In an open letter to former colleagues Majority Leader Harry Reid and Minority Leader Mitch McConnell, these Senators observed: “Never before in the history of the U.S. Senate has the ratification of a strategic arms treaty been considered in a lame-duck session. This precedent should be followed with respect to New START, as well.”
The signers went on to express the view that New START, far from an insignificant accord, “has serious problems” with “far-reaching implications.” Accordingly, they argued:
“…It would be wholly inappropriate for a Senate made up of many members whose replacements have just been elected to deny the latter the opportunity to advise and consent to an accord that will be implemented on their watch. It is hard to imagine, moreover, that the three Senators who are expected to be seated in time for the lame-duck session will be in a position to make informed decisions about this treaty. That is especially the case since, in such circumstances, they would be denied the opportunity to participate in or closely study the hearings on the treaty held to date, let alone the more comprehensive and balanced reviews that are in order but have yet to be conducted.”
Lest these arguments prove persuasive to GOP Senators, President Obama is now blatantly trying to buy them off. Under the direction of Vice President Joe Biden, himself a former Senator and chairman of the chamber’s Foreign Relations Committee, the administration has been promising tens of billions of dollars to upgrade parts of the obsolete nuclear weapons complex, some of which actually date to the Manhattan Project.
Welcome and long-overdue as these commitments are, they ring utterly hollow for several reasons: First, much of these funds will only be made available in the “out-years” – well beyond this president’s first term, and in some cases after a second one (should that be in the cards). Consider these promises to be the equivalent of playing with Monopoly money.
Second, this President couldn’t be more clear that he wants to “rid the world of nuclear weapons.” Obama’s Nuclear Posture Review (NPR) unveiled earlier this year didn’t provide for such upgrades in the weapons complex because he wants to take the United States – and, oh yes, the rest of the planet – out of the nuclear weapons business. This reality does not exactly inspire confidence in Team Obama’s pledges.

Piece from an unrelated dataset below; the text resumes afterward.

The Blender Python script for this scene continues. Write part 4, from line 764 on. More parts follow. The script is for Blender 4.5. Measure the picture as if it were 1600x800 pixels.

And third, the administration has begun putting the word out that its willingness to put money towards fixing up the nuclear weapons complex will disappear unless the Senate ratifies New START during the lame duck session. An unnamed “senior administration official” put it this way in the Financial Times on November 11: “There is a risk that not moving ahead [in the Senate now] could shatter the fragile consensus on modernizing the nuclear complex. New START puts nuclear modernization in the right context for those who worry how it could send the wrong signal to the world and undermine our non-proliferation efforts.”
In other words, the administration really does not see the need to upgrade the complex since it wants to shut it down (see above). The only way Team Obama will take steps to actually keep it a going concern – to say nothing of modernizing the arsenal itself (not just the facilities that are needed to maintain our deterrent) – is if the Congress forces it to do so. That means deferring action on New START until its defects are thoroughly understood and alleviated. And the chances of all that happening are vastly higher after January, when the new Senate is seated, than if yesterday’s Senate accepts this transparent bait-and-switch now.
Memo to Republican Senators: To paraphrase Margaret Thatcher, now is no time to go wobbly on New START, a seriously defective treaty that should not be blown through the Senate – either on the basis of underestimations of its implications or because of some Faustian deal, however well-intentioned on the part of some Senators it might be, made with an utterly unreliable Obama administration.